L'heure du jugement sur pièces est arrivé puisque le numéro de rentrée de Lanfeust Mag coïncide avec la prépublication de ce nouvel opus très attendu, " Une, deux, Troy ". Sans vouloir empiéter sur les attributions de mon collègue Thierry Bellefroid, force est de constater à la lecture de ces premières planches que la continuité semble logique et tout à fait crédible dans un univers où l'illogisme reste un élément revendiqué, et qui aurait pu justifier n'importe quel revirement facile. L'explication de l'origine du terme même de " Troy " dès le début de l'album est en ce sens assez savoureuse dans un contexte où Arleston peinait parfois à convaincre - tel Georges Lucas - que la suite de sa série fétiche était programmée de longue date bien avant le succès que l'on sait.

Arleston n'a pas cédé à la facilité. Lanfeust accompagné du troll Hébus traîne ses guêtres comme un Don Quichotte désœuvré, bardé d'un encombrant pouvoir absolu qui le marginalise dans un monde où la paix rend les héros inutiles puisqu'il n'y a plus d'adversaire à sa taille. Le sauvetage par Lanfeust de Glippy, espèce de chat troyen qu'une petite fille n'arrive pas à faire descendre de l'arbre où il s'est perché est réellement irrésistible - Lanfeust, pathétique, y gagne un supplément d'âme - et convainc de belle manière les esprits les plus sceptiques que non, décidément non, il n'a plus rien à faire sur Troy.

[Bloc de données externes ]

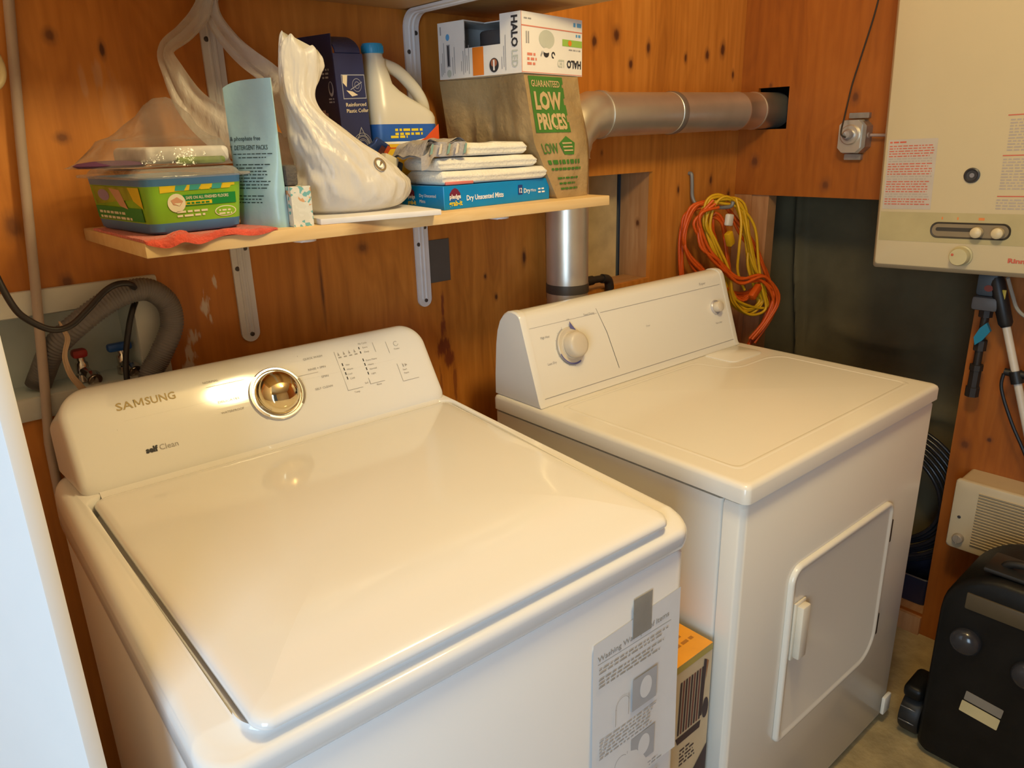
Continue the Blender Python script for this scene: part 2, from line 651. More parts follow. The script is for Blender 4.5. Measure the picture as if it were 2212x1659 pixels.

C'est là une très habile et très intelligente manière pour Arleston de (re)dire à son lectorat qu'il a fait le tour de son personnage dans sa dimension actuelle, qu'il est maintenant nécessaire de passer à autre chose. L'introduction d'une héroïne de l'espace moins tiède que Cyann et plus réfléchie que Cixi - avec des protubérances mammaires inverses aux siennes - achève pour ma part d'enfoncer le clou, de se détacher des poncifs de l'héroïc fantasy et des donzelles sculpturales pour repartir sereinement sur des bases connues tout en changeant radicalement d'univers. Cette introduction amorce un virage certes périlleux mais elle reste très respectueuse du lecteur - prudente diront les esprits chagrins - tout en laissant présager du meilleur.

Charge à d'autres critiques et lecteurs de juger maintenant de manière plus approfondie - et sur la durée - ce nouveau cycle. Arleston, même si on lui reproche fort injustement son stakhanovisme imaginatif - qui conduit parfois il est vrai à certaines constantes dans ses différentes productions - s'est rarement montré décevant. Et l'histoire se chargera sans doute de l'inscrire durablement sur les tablettes à bulles du neuvième art. Il sera toujours temps de regretter Maître Arleston si d'aventure, à l'instar de Blake et Mortimer, d'autres scénaristes reprennent un jour avec plus ou moins de bonheur cette fresque exemplaire de rythme et d'imagination qu'est Lanfeust de Troy. La comparaison avec l'original remettra peut-être alors les pendules à l'heure. On peut décalquer le talent. On ne le recréera pas dans ce qu'il a d'unique et d'un peu magique.